Good things come in small packages---including grocery stores.

As people flock to urban centres and look for places to shop, there are only so many locations that can house a 40,000-square-foot grocery store.

What's popping up increasingly in the U.S. are stores that are pint-sized in comparison at closer to 20,000 to 30,000 square feet. Unlike their mammoth counterparts, these smaller stores can fit into strip malls.

A recent article in The Oregonian references stores such as Trader Joe's and Aldi making their way into commercial spaces in urban centres.

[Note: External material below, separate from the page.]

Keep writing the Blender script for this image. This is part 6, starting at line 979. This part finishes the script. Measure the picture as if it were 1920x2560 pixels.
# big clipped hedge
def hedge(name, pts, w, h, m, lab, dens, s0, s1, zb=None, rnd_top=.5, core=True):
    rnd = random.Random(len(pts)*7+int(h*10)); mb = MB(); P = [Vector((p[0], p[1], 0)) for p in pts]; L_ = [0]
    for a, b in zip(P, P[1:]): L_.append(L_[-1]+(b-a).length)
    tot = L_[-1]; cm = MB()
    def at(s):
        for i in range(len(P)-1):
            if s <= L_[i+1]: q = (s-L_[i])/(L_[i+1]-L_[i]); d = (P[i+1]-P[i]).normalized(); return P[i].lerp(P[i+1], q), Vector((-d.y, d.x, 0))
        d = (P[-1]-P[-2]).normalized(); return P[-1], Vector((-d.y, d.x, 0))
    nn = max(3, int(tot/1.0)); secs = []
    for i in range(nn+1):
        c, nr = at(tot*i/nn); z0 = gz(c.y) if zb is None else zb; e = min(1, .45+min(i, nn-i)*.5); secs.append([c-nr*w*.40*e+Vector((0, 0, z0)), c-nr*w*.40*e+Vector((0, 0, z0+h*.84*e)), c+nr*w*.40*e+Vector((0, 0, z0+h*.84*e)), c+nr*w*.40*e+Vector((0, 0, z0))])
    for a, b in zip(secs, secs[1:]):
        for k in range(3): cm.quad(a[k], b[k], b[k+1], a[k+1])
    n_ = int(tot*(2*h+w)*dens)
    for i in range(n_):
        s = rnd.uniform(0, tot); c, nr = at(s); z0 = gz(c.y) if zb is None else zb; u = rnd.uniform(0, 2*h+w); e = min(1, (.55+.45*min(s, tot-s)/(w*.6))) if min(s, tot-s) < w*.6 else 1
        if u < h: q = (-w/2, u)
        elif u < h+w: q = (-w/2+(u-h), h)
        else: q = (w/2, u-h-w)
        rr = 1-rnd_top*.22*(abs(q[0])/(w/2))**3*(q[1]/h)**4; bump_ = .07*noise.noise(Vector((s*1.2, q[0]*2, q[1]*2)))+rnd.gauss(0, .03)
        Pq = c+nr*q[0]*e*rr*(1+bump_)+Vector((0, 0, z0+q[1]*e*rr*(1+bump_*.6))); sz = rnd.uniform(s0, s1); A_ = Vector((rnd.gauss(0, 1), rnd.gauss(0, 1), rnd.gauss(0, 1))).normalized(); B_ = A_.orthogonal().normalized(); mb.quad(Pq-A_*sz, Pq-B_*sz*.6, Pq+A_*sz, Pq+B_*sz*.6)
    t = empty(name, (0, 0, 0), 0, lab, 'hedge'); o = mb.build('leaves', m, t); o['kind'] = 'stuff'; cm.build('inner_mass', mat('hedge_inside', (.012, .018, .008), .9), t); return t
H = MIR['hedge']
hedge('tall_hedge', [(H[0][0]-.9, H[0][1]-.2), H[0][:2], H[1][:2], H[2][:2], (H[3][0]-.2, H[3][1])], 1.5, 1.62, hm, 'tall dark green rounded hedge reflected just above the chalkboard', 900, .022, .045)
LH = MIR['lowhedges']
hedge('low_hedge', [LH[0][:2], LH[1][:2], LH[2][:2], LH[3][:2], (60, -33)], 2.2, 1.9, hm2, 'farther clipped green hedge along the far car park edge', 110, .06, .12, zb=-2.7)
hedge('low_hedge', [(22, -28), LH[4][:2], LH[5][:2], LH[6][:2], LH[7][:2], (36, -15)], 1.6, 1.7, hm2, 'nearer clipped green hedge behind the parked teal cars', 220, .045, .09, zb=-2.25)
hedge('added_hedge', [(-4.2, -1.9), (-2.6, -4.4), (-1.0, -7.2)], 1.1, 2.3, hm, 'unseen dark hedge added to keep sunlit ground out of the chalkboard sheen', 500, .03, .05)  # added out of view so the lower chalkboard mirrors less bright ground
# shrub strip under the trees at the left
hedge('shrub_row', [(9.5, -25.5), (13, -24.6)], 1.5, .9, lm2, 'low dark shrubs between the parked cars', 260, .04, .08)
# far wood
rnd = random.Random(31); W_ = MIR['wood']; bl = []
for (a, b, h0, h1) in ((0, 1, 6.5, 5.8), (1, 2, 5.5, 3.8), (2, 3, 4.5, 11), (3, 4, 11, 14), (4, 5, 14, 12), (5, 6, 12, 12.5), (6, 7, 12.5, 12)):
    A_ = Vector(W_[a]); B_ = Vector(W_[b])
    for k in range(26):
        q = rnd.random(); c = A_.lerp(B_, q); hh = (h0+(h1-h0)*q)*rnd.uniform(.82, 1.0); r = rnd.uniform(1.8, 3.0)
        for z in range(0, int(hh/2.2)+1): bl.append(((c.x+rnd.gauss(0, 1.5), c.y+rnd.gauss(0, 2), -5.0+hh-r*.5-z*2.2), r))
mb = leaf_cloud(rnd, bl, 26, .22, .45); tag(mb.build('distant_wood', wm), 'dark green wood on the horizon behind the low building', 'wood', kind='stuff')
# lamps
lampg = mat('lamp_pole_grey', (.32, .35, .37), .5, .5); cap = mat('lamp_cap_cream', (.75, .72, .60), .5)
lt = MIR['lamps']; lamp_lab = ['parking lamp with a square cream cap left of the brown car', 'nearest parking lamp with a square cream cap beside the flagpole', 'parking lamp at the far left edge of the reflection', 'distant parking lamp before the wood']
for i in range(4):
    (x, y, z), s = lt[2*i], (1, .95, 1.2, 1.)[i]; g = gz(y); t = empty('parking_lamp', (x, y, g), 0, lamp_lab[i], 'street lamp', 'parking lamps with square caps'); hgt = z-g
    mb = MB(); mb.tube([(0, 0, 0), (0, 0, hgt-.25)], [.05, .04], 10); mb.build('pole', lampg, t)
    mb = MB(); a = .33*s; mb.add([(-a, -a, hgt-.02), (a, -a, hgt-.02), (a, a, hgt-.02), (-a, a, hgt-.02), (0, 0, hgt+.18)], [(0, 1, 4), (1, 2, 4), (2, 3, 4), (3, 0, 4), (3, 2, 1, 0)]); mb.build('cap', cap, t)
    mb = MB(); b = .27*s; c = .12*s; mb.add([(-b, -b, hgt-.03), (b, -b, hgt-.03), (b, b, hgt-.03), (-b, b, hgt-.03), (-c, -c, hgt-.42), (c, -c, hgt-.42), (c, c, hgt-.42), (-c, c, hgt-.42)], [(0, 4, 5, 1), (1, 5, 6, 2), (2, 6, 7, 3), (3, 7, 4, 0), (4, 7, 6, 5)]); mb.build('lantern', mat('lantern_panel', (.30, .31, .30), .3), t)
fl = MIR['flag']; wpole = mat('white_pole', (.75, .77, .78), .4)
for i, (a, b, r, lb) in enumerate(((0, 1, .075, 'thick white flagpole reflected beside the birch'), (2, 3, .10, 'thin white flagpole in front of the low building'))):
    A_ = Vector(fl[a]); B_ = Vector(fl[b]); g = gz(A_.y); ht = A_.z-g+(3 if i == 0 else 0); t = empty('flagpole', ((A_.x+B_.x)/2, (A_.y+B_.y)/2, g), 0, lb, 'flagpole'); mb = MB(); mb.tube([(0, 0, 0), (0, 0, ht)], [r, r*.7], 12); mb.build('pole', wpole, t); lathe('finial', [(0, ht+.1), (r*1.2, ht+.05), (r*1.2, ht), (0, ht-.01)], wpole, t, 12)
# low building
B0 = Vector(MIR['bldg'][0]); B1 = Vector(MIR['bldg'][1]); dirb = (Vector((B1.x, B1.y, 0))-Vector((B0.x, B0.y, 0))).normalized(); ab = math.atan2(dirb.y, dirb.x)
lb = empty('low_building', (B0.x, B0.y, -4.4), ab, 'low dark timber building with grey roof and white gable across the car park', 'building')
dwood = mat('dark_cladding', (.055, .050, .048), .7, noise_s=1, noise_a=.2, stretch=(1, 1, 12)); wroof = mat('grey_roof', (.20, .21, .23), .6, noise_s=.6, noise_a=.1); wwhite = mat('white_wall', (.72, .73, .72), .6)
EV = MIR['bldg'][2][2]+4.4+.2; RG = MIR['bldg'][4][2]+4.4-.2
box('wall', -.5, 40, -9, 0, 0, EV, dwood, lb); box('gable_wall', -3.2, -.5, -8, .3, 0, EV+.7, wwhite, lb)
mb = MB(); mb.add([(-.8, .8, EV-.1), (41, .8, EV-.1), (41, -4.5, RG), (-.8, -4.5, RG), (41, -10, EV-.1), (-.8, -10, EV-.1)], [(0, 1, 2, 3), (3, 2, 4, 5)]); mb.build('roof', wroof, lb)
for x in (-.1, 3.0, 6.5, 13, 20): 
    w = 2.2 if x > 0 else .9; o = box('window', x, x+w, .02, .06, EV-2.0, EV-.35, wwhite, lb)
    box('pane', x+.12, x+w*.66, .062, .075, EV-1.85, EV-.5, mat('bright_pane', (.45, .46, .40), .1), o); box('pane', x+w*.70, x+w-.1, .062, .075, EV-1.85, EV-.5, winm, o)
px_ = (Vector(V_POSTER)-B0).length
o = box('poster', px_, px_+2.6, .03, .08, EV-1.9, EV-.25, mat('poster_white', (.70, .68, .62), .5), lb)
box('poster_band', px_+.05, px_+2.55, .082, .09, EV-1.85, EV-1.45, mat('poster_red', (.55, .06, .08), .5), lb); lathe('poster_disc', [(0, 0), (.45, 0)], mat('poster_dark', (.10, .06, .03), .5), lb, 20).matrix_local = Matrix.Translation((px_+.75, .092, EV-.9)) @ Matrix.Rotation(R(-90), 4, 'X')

Even retailers like Walmart--known for its mega Supercenters--is getting in on the smaller format trend with its Neighborhood Markets. And Whole Foods is also waving the "smaller is good" flag with its upcoming chain, 365 by Whole Foods Market, which will feature smaller stores aimed at millennials.

The article references Portland, Ore.-based Green Zebra Grocery, which launched a couple of years ago with a 5,600-square-foot store. Its director of business development, Peter Koehler, notes that people are increasingly choosing to shop more frequently for a few things rather than do a big stock-up shop.

One benefit of running a smaller shop is that the assortment is highly curated, which makes the shopping experience less frustrating for consumers.